What technology offers today is much easier ways to use data and information, not just inside government but across governments and even other industries. So it has to be citizen-centric, but it also has to be, as we often say, data-centric. So we have to find a combination to make sure that you start from the data in order to combine services in a way that makes the experience truly citizen-centric.

E-government was largely the domain of the Chief Information Officer. If you’re developing the kind of scheme you’re talking about, I assume the policy and program people need to work closely with the technology experts?

Yes. But to some extent that was not different, or should not have been different, for e-government because as you start combining services there will always be certain policy implications. I think the difference is that in the past, and still today to some extent, there has always been the CIO who has to be aligned to the policymakers, the business, and the heads of departments and so forth. Which is okay, and will continue.

In the new scheme of things, there are examples where the CIO may identify possibilities for data to be used in different ways and actually flag it to the policymakers, saying, “Look, we could do something different here.” In some cases you don’t need a change of policy, in other cases you might. So I think what changes here is really the balance between who is pulling and who is pushing.

In some jurisdictions there is this new role emerging called Chief Digital Officer, sometimes called Chief Data Officer, and in my view there is no fundamental difference. This role could well be played by the Chief Information Officer. But the point is, who has responsibility to look at the information, more and more of which is generated in digital form? And how can we use it differently? How can we be more efficient? And how can we be more effective or transform our business or our relationship with the citizen by leveraging that information? That may, in certain cases, play a driving role vis-à-vis the policy discussion.

You said in one of your blogs that governments need to “temper their enthusiasm about the digital economy.” What did you mean by that?

This is not different from what happened many years ago around e-government and e-business. I think government has to use digital data in better ways to do its business, providing better services to people, being more efficient, as well as to have an impact on the digital economy. And this is mostly regulatory or by using the procurement arm or grants or funding schemes and so forth.

When you had e-government or e-business or information society programs, they depended on the part of the world you were in, where you had this ambiguity between the role of government in using technology to be better at doing its own business and the role of government as a regulator and a stimulus to the rest of the economy.

This time it’s going to be much faster. But, like past experience has showed, government from a regulatory perspective will have to run after what businesses and individuals will already be doing. If you look at how concerned people are with privacy when it comes to government, and how little concern they have when they share the data on social networks for completely different purposes, that sort of dichotomy is something governments have to come to terms with. So that’s why I said it looks simple, but it was not simple in the past and it’s going to be more complex now than it was 10 or 15 years ago.

And what are the risks for governments if they don’t deal well with the digital economy?
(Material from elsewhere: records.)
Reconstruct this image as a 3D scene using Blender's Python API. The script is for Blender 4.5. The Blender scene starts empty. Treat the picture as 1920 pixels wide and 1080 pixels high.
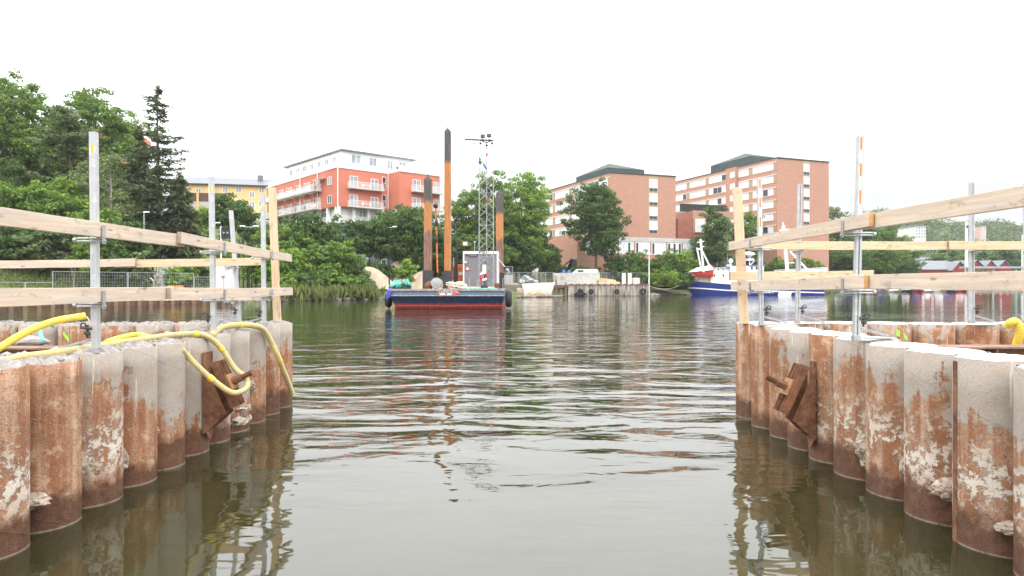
import bpy, bmesh, math, random
import numpy as np
from mathutils import Vector, Matrix
R = math.radians
# ------------------------------------------------------------------ camera, world, sun, exposure
sc = bpy.context.scene
COL = sc.collection
F = 1280.0; CX = 960.0; HOR = 538.0; HC = 1.85          # focal length in photo pixels, horizon row, eye height over the water
cam = bpy.data.objects.new('camera', bpy.data.cameras.new('camera')); COL.objects.link(cam)
cam.data.sensor_width = 36; cam.data.lens = F / 1920 * 36
cam.location = (0, 0, HC); cam.rotation_euler = (R(90), 0, 0)
cam.data.shift_y = (HOR - 540) / 1920
cam.data.clip_end = 6000; cam.data.clip_start = 0.05
sc.camera = cam
SUN_EL, SUN_ROT = R(52), R(200)
w = bpy.data.worlds.new('World'); sc.world = w; w.use_nodes = True
nt = w.node_tree; nt.nodes.clear()
o_ = nt.nodes.new('ShaderNodeOutputWorld'); bg = nt.nodes.new('ShaderNodeBackground')
sky = nt.nodes.new('ShaderNodeTexSky'); sky.sky_type = 'NISHITA'; sky.sun_disc = False
sky.sun_elevation = SUN_EL; sky.sun_rotation = SUN_ROT
tc = nt.nodes.new('ShaderNodeTexCoord'); sp = nt.nodes.new('ShaderNodeSeparateXYZ')
nt.links.new(tc.outputs['Generated'], sp.inputs[0])
cr = nt.nodes.new('ShaderNodeValToRGB')                  # overcast: cloud deck brighter towards the zenith
cr.color_ramp.elements[0].position = 0.0; cr.color_ramp.elements[0].color = (.170, .172, .176, 1)
cr.color_ramp.elements[1].position = 1.0; cr.color_ramp.elements[1].color = (.72, .73, .74, 1)
for p_, c_ in ((.12, .205), (.24, .50), (.42, .84), (.6, .86)):
    e = cr.color_ramp.elements.new(p_); e.color = (c_ * .985, c_ * .995, c_, 1)
nz = nt.nodes.new('ShaderNodeTexNoise'); nz.inputs['Scale'].default_value = 2.2; nz.inputs['Detail'].default_value = 5
mpw = nt.nodes.new('ShaderNodeMapping'); mpw.inputs['Scale'].default_value = (1, 1, 3.5)
nt.links.new(tc.outputs['Generated'], mpw.inputs[0]); nt.links.new(mpw.outputs[0], nz.inputs['Vector'])
mr = nt.nodes.new('ShaderNodeMapRange'); mr.inputs['From Min'].default_value = .3; mr.inputs['From Max'].default_value = .7
mr.inputs['To Min'].default_value = .90; mr.inputs['To Max'].default_value = 1.12
nt.links.new(nz.outputs[0], mr.inputs[0]); nt.links.new(sp.outputs['Z'], cr.inputs[0])
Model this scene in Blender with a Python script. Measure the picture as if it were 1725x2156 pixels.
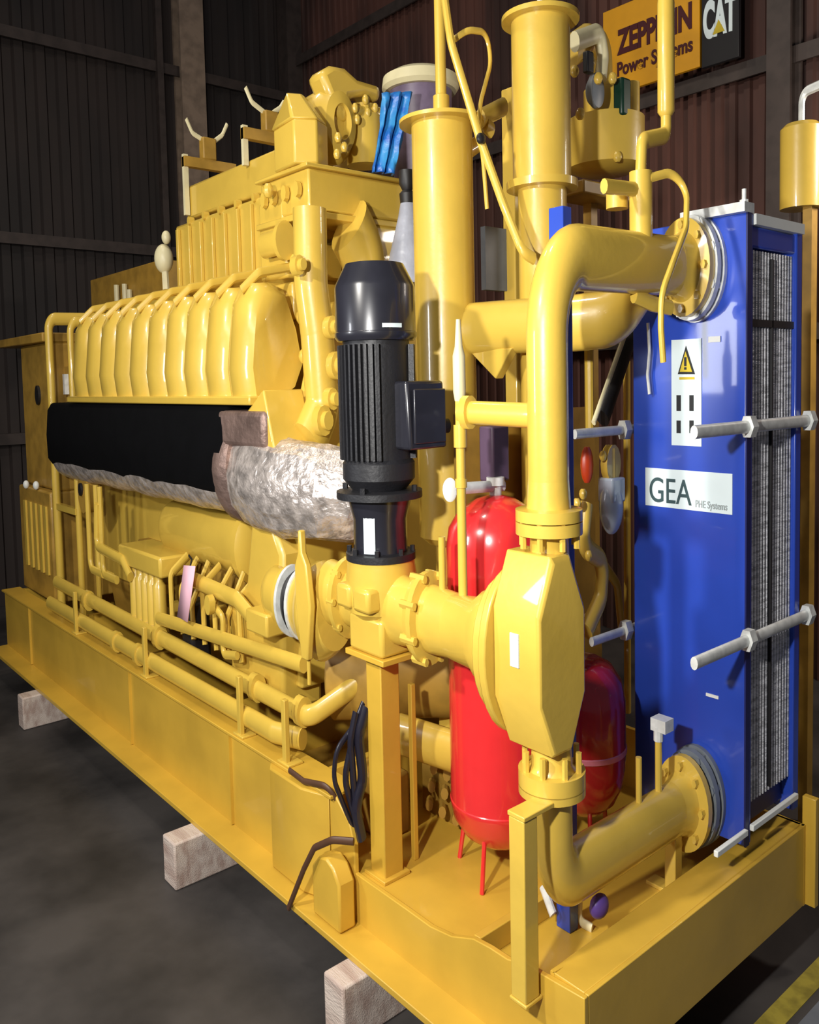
import bpy, bmesh, math, random
from mathutils import Vector, Matrix
random.seed(7)
for o in list(bpy.data.objects): bpy.data.objects.remove(o)
scene = bpy.context.scene
COL = scene.collection
# ------------------------------------------------------------------ camera
cd = bpy.data.cameras.new('camera'); cam = bpy.data.objects.new('camera', cd); COL.objects.link(cam)
cam.matrix_world = Matrix(((0.64815, -0.0343, 0.76074, 1.91087), (0.7612, 0.05779, -0.64594, -2.43024),
                           (-0.02181, 0.99774, 0.06356, 2.7774), (0, 0, 0, 1)))
cd.sensor_fit = 'HORIZONTAL'; cd.sensor_width = 36.0; cd.lens = 1764.45 / 1725 * 36
cd.shift_y = -(1078 - 915.61) / 1725.0
cd.clip_start = .05; cd.clip_end = 200
scene.camera = cam
# ------------------------------------------------------------------ world, lights, exposure
w = bpy.data.worlds.new('hall_air'); scene.world = w; w.use_nodes = True
w.node_tree.nodes['Background'].inputs[0].default_value = (.8, .85, 1, 1)
w.node_tree.nodes['Background'].inputs[1].default_value = .09
def area(name, loc, target, size, power, col, shape='DISK', sy=None):
    l = bpy.data.lights.new(name, 'AREA'); l.shape = shape; l.size = size
    if sy: l.size_y = sy
    l.energy = power; l.color = col
    o = bpy.data.objects.new(name, l); COL.objects.link(o); o.location = loc
    o.rotation_euler = (Vector(target) - Vector(loc)).to_track_quat('-Z', 'Y').to_euler()
    return o
area('camera_flash', (.75, -2.9, 3.3), (-.9, .5, 2.0), .16, 165, (1, .98, .94))
area('hall_lamp_near', (-.9, -4.6, 5.2), (-1.6, .6, 1.8), .35, 235, (1, .96, .88))
area('open_gate_daylight', (-3.3, -4.3, 3.1), (-1.0, .9, 2.2), .55, 58, (.95, .97, 1), 'RECTANGLE', 1.1)
area('hall_lamp_middle', (-2.5, -2.0, 9.5), (-2.6, .6, 2), .8, 110, (1, .93, .82))
area('hall_lamp_far', (-6.5, -1.0, 9.5), (-5, .8, 2), .8, 60, (1, .85, .65))
area('right_wall_fill', (.9, 4.0, 4.6), (-2.5, 6.0, 2.5), .8, 110, (1, .88, .75))  # added fill light, kept out of view, brightens the lower right wall
scene.view_settings.view_transform = 'Standard'; scene.view_settings.look = 'None'
scene.view_settings.gamma = 1; scene.view_settings.exposure = .12; scene.view_settings.use_curve_mapping = False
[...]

It depends. It is very different from what happens for a commercial enterprise because the risk, unless you get it right, is that you may be out of business. Governments will never be out of business because they do something that pretty much nobody else can do. They are intrinsically a monopoly. They are very different kinds of organizations so, from a service delivery perspective; even if they don’t get it, or they get it very late, people will have to put up with it.
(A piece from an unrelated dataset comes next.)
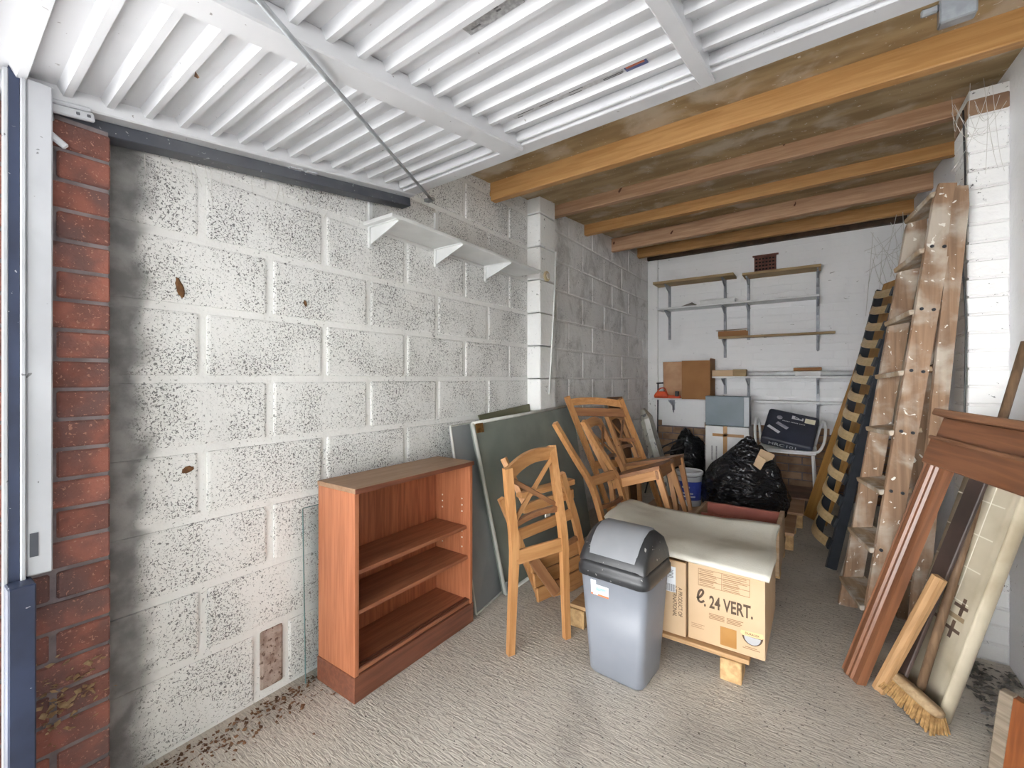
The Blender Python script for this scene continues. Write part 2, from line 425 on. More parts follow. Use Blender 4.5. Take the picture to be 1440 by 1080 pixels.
# ---------------------------------------------------------------- up-and-over garage door
DM = Matrix.Translation((-1.582, 1.387, 2.016)) @ Matrix.Rotation(-.031, 4, 'Z') @ Matrix.Rotation(math.atan(.133), 4, 'X')
door = struct_empty('door_1', 'white ribbed steel up-and-over garage door swung up under the roof', M=DM)
def dbox(name, x0, x1, y0, y1, z0, z1, m, bev=.002, parent=None):
    me = box_mesh(name, x1-x0, y1-y0, z1-z0, bev)
    return obj(name, me, m, parent or door, DM @ Matrix.Translation(((x0+x1)/2, (y0+y1)/2, (z0+z1)/2)))
DW, DL = 2.03, 2.08
dbox('panel', 0.01, DW-.01, -DL+.01, -.01, .012, .018, M_steelw, 0)
dbox('side_rail', -.012, .088, -DL, 0, -.030, .03, M_steelw, .004)
dbox('side_rail', DW-.088, DW+.012, -DL, 0, -.030, .03, M_steelw, .004)
dbox('cross_rail', -.012, DW+.012, -.075, 0, -.026, .03, M_steelw, .003)
dbox('cross_rail_lip', .09, DW-.09, -.100, -.082, -.020, .012, M_steelw, .003)
dbox('cross_rail', -.012, DW+.012, -DL, -DL+.07, -.026, .03, M_steelw, .003)
dbox('middle_rail', .645, .722, -DL+.07, -.06, -.040, .012, M_steelw, .004)
dbox('middle_rail', 1.308, 1.348, -DL+.07, -.03, -.036, .012, M_steelw, .004)
def rib_mesh(L):
    prof = [(-.017, .013), (-.008, -.010), (.008, -.010), (.017, .013)]
    n = 4; v = [(-L/2, a, b) for a, b in prof]+[(L/2, a, b) for a, b in prof]
    return py_mesh('rib', v, [(i, (i+1) % n, n+(i+1) % n, n+i) for i in range(n)]+[(0, 1, 2, 3), (7, 6, 5, 4)])
for (a, b) in ((.088, .645), (.722, 1.308), (1.348, DW-.088)):
    rm = rib_mesh(b-a); rm.materials.append(M_steelw)
    for k in range(23):
        reg(bpy.data.objects.new('rib', rm), door, DM @ Matrix.Translation(((a+b)/2, -.163-.0805*k, 0)))
dbox('side_channel', -.014, .046, -1.17, .0, -.067, -.030, M_channel, .002)
# lock rod
rod = [DM @ Vector(p) for p in ((1.054, -1.40, -.052), (.45, -.455, -.050), (.115, .07, -.045))]
tube('lock_rod', rod, .006, mat('lock_rod_steel', (176, 180, 184), (160, 164, 168), .4, 20, metal=.3, kind='world'), door)
dbox('rod_catch', .085, .13, .045, .075, -.05, -.035, M_galv, .002)
# hinge arm beside the pier
dbox('hinge_plate', .084, .096, -1.195, -1.085, -.058, -.036, M_frame, .003)
dbox('hinge_plate', .088, .10, -1.185, -1.09, -.036, -.026, M_frame, .003)
dbox('hinge_arm', .094, .104, -1.205, -1.178, -.105, -.028, M_frame, .003)
beam('hinge_arm', DM @ Vector((.100, -1.198, -.092)), DM @ Vector((.102, -1.150, -.140)), .010, .016, M_frame, door)
dbox('hinge_bolt', .10, .108, -1.172, -1.164, -.082, -.045, M_galv, .001)
for q in (-1.12, -1.10): dbox('rivet', .096, .099, q, q+.007, -.051, -.044, M_channel, .001)
for y in (-.56, -.50): dbox('rail_plate', .03, .062, y, y+.045, -.034, -.029, M_frame, .001)
for y in (-.545, -.485): dbox('bolt_head', .012, .02, y, y+.008, -.05, -.03, M_galv, .001)
# printed labels on the door
M_lab = mat('grey_print', (168, 168, 168), (140, 140, 140), .6, 90, kind='object')
M_lab2 = mat('pale_print', (205, 205, 206), (188, 188, 190), .6, 80, kind='object')
M_ink = mat('ink', (92, 92, 94), rough=.6)
M_inkb = mat('ink_brown', (84, 66, 50), rough=.7)
dbox('printed_label', .945, 1.095, -.628, -.585, .0085, .0115, M_lab, 0)
for i in range(3): dbox('print_line', 1.035, 1.047, -.626+.0095*i, -.622+.0095*i, .0078, .0084, M_ink, 0)
dbox('print_line', .958, .985, -.601, -.597, .0078, .0084, M_ink, 0)
M_orange = mat('orange_print', (206, 120, 84), (190, 96, 66), .5, 60)
M_bluep = mat('blue_print', (70, 78, 120), (84, 90, 130), .5, 60)
lg = dbox('brand_sticker', 1.155, 1.215, -.206, -.178, .0085, .0115, M_bluep, 0)
dbox('sticker_panel', 1.160, 1.210, -.203, -.193, .0078, .0084, M_orange, 0, lg)
dbox('printed_label', .78, 1.148, -.204, -.182, .0092, .0115, M_lab2, 0)
for a, b, y in ((.79, .81, -.186), (.80, .86, -.200), (.88, .93, -.197), (.98, 1.02, -.185), (.985, 1.03, -.200), (1.09, 1.145, -.185), (1.09, 1.148, -.1915)):
    dbox('print_line', a, b, y, y+.003, .0085, .0091, M_ink, 0)
# latch at the rear edge
lt = dbox('latch', 1.80, 1.86, -.005, .03, -.075, -.02, M_galv, .003)
dbox('latch_hook', 1.77, 1.80, .0, .012, -.045, -.03, M_galv, .003, lt)
# ================================================================ things along the left wall
M_mah_v = wood('mahogany_vertical', (184, 118, 84), (162, 98, 66), axis=2, rough=.4, vary=.03)
M_mah_y = wood('mahogany_shelf', (168, 110, 80), (142, 86, 60), axis=1, rough=.42, vary=.03)
M_mah_dk = wood('mahogany_plinth', (130, 80, 60), (108, 64, 48), axis=1, rough=.4, vary=.02)
M_mah_top = wood('mahogany_top_dusty', (160, 130, 104), (146, 114, 88), axis=1, rough=.6, vary=.0)
M_mah_bk = wood('mahogany_back_stripes', (174, 104, 72), (140, 78, 54), axis=2, rough=.4, vary=.0)
M_peg = mat('pale_peg', (222, 214, 204), rough=.5)
bc = thing('bookcase', 'low open mahogany bookcase with two inner shelves standing by the block wall', 'bookcase', (-1.47, 1.293, 0))
bx0, bx1, by0, by1, bzt = -1.585, -1.357, .968, 1.618, .766
box('side_panel', bx0, bx1, by0, by0+.018, .075, bzt-.018, M_mah_v, bc, .001)
box('side_panel', bx0, bx1, by1-.018, by1, .075, bzt-.018, M_mah_v, bc, .001)
tp = box('top', bx0-.002, bx1+.006, by0-.003, by1+.003, bzt-.018, bzt, M_mah_top, bc, .0015)
box('top_edging', bx1+.006, bx1+.008, by0-.003, by1+.003, bzt-.019, bzt-.001, M_mah_dk, tp)
box('back_panel', bx0, bx0+.006, by0+.018, by1-.018, .1, bzt-.018, M_mah_bk, bc)
box('shelf', bx0+.008, bx1-.02, by0+.019, by1-.019, .443, .459, M_mah_y, bc, .001)
box('shelf', bx0+.008, bx1-.012, by0+.019, by1-.019, .302, .318, M_mah_y, bc, .001)
box('bottom_shelf', bx0+.006, bx1-.004, by0+.018, by1-.018, .095, .110, M_mah_y, bc, .001)
for x in (.006, .017, .028): box('sliding_track', bx1-x-.003, bx1-x+.002, by0+.018, by1-.018, .110, .116, M_mah_dk, bc)
box('plinth', bx0-.002, bx1+.003, by0-.004, by1+.004, 0, .092, M_mah_dk, bc, .002)
for z in (.395, .425, .52, .55, .58, .35): 
    for x in (bx0+.05, bx1-.05): box('shelf_peg', x-.003, x+.003, by1-.021, by1-.0175, z, z+.006, M_peg, bc)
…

A great example: unless you become faster at dealing with enterprises, there is going to be an impact on the economy. But still, you are the only entity who is going to be responsible for allowing the enterprise to exist so you are a monopoly in that respect. So I think the main consequence is going to be not on governments themselves, but on the economy. And as economies, of course, compete in a more global environment, if your governments get it, it makes it so much easier for people and businesses to operate. Those will become preferred destinations for investments and all the rest of it.

I think to some extent, ironically, the responsibility is more on the regulatory side than on the service delivery side. But again, the extreme is – and this has been shown earlier – if they do very little, not much is going to change unless you can start saying: “If a global company has to decide where to open a new branch, they are most likely to go to a place where it’s easy to do business with government.”